Coats: Sequester Is Wrong Approach, but Best Chance at Spending Cuts
By Eric Berman - eric@wibc.com | @WIBC_Eric Berman
2/18/2013

Automatic across-the-board cuts in federal spending are less than two weeks away, and Indiana Senator Dan Coats says he and other Republicans are prepared to let those cuts take effect.
Coats calls the sequester a terrible way to address the soaring budget deficit, and notes he opposed the deal which made the cuts automatic if Congress and the White House couldn't reach a broader agreement to reduce the debt. He says it's a bad idea to cut defense spending by the same percentage as programs which may be entirely unnecessary.
As recently as December, Republicans were pressing for an agreement to prevent those defense cuts. The deal to avert the fiscal cliff delayed the sequester by two months.

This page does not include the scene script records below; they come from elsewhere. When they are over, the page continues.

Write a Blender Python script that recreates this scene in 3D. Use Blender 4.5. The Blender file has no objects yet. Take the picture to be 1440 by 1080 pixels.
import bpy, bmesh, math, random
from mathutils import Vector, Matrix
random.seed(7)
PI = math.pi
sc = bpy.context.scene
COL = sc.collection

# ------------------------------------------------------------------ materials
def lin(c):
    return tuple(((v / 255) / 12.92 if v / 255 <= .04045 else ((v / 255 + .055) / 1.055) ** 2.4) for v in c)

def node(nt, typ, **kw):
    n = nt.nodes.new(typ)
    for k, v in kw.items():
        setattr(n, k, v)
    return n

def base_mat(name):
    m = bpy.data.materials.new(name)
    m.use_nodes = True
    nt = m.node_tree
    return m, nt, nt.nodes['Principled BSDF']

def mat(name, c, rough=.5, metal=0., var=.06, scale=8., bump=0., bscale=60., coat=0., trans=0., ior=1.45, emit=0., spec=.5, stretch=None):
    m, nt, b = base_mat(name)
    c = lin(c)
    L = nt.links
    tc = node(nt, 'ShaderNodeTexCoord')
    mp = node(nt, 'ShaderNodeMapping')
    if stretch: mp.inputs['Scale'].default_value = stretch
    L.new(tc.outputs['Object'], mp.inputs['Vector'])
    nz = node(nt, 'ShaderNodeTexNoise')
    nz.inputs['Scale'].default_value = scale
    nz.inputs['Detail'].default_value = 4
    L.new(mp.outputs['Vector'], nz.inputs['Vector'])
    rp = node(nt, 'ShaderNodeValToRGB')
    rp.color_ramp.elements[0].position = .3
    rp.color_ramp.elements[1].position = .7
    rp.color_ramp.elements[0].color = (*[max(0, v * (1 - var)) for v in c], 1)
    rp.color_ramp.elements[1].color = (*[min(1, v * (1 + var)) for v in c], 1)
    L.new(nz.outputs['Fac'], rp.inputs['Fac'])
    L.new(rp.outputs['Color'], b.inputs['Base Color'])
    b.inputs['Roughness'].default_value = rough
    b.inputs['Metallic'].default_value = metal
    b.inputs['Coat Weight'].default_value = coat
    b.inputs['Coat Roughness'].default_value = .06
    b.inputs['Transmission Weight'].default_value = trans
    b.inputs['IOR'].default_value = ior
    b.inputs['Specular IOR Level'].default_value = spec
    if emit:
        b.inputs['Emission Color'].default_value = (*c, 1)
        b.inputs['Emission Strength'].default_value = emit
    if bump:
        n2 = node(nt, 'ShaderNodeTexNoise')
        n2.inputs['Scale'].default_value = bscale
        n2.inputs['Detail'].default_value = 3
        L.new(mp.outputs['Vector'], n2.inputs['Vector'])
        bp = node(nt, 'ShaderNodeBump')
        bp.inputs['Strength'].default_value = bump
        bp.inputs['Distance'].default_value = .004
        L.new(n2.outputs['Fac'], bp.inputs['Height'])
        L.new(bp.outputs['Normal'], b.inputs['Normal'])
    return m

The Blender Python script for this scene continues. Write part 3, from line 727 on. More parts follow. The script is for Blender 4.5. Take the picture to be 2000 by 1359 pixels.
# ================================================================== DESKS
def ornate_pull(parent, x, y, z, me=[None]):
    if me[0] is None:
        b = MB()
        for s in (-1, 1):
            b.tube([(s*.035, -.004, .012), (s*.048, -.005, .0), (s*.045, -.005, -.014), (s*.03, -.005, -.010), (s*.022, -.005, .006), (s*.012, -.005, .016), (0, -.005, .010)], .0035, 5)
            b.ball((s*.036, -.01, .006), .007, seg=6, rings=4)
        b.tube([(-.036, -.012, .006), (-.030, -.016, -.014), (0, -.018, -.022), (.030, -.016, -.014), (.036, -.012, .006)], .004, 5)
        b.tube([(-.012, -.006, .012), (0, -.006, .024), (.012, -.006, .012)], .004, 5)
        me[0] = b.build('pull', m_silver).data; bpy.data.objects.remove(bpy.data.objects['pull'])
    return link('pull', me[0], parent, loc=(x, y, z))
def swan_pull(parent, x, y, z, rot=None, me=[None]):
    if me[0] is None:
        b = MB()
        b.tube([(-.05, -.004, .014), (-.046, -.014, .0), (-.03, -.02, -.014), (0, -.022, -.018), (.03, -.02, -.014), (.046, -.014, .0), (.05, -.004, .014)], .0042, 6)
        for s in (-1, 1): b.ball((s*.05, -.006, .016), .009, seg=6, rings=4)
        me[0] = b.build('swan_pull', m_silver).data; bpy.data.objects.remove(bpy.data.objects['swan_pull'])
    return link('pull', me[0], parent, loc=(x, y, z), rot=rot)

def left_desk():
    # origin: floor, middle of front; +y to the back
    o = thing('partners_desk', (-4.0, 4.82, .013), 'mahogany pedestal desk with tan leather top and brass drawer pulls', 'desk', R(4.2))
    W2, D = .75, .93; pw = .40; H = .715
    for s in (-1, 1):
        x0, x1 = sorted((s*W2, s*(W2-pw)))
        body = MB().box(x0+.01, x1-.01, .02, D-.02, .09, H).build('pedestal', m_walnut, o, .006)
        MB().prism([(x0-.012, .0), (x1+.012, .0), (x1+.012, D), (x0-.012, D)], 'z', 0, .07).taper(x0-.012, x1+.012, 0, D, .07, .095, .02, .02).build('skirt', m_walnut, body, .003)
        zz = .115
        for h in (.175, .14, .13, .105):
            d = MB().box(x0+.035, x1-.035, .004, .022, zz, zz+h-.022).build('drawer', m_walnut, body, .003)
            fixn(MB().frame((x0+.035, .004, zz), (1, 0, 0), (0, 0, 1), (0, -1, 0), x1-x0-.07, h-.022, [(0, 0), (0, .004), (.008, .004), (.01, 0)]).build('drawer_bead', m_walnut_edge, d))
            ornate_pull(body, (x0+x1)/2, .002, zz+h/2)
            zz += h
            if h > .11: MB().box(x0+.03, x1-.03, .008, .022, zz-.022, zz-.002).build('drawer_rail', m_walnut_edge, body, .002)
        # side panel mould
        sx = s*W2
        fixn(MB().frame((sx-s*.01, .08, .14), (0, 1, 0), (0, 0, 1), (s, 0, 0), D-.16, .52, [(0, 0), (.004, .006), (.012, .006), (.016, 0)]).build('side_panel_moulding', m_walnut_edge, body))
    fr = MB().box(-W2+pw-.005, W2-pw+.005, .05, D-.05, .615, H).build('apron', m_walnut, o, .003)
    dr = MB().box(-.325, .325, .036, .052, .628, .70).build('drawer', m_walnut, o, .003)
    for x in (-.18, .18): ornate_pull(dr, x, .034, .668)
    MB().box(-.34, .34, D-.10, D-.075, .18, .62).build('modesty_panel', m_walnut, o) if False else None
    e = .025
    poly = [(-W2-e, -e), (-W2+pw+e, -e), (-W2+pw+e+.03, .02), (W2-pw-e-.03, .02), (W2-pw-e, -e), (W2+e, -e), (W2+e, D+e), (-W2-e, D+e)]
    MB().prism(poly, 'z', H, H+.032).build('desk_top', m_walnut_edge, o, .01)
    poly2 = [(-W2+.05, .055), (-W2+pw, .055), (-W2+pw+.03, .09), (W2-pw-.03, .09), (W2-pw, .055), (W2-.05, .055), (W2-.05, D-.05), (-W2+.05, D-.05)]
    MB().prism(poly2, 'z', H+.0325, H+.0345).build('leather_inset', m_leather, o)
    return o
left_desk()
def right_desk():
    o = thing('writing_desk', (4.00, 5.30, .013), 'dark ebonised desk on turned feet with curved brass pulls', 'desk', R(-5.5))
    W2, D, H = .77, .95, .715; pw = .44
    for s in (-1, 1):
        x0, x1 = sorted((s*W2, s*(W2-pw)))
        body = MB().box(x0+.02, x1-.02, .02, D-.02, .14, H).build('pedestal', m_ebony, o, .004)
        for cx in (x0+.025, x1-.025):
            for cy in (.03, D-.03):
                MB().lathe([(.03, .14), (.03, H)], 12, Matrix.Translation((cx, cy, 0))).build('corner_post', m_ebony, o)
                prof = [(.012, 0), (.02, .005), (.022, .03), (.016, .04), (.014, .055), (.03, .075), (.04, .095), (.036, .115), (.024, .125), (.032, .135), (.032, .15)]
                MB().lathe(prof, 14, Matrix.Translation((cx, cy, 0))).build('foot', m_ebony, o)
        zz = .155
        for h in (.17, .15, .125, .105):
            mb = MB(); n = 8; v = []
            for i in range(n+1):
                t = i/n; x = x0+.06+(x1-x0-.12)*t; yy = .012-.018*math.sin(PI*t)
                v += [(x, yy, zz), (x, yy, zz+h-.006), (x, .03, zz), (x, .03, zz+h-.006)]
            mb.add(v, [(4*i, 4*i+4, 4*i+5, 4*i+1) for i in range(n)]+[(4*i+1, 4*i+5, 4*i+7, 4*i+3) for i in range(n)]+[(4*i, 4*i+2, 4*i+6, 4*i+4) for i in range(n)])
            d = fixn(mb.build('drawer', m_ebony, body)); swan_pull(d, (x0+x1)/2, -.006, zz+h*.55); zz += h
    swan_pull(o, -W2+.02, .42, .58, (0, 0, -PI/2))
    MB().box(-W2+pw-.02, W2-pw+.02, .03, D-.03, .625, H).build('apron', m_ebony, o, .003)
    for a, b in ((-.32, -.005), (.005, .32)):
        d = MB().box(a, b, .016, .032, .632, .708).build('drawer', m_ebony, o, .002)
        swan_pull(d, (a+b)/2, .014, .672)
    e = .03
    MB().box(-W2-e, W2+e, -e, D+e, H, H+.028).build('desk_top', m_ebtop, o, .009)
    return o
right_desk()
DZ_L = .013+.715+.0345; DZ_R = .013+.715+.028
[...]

But Congress is no closer to a spending deal, and Coats says Republicans have concluded the sequester is the only leverage they have to force President Obama to swallow spending cuts. He compares the looming deadline to the New Year's expiration of the Bush tax cuts, when Republicans acquiesced in letting the cuts expire for the wealthiest taxpayers to avoid the automatic expiration of all the cuts. This time, a failure to act plays into Republicans' stance instead of the president's.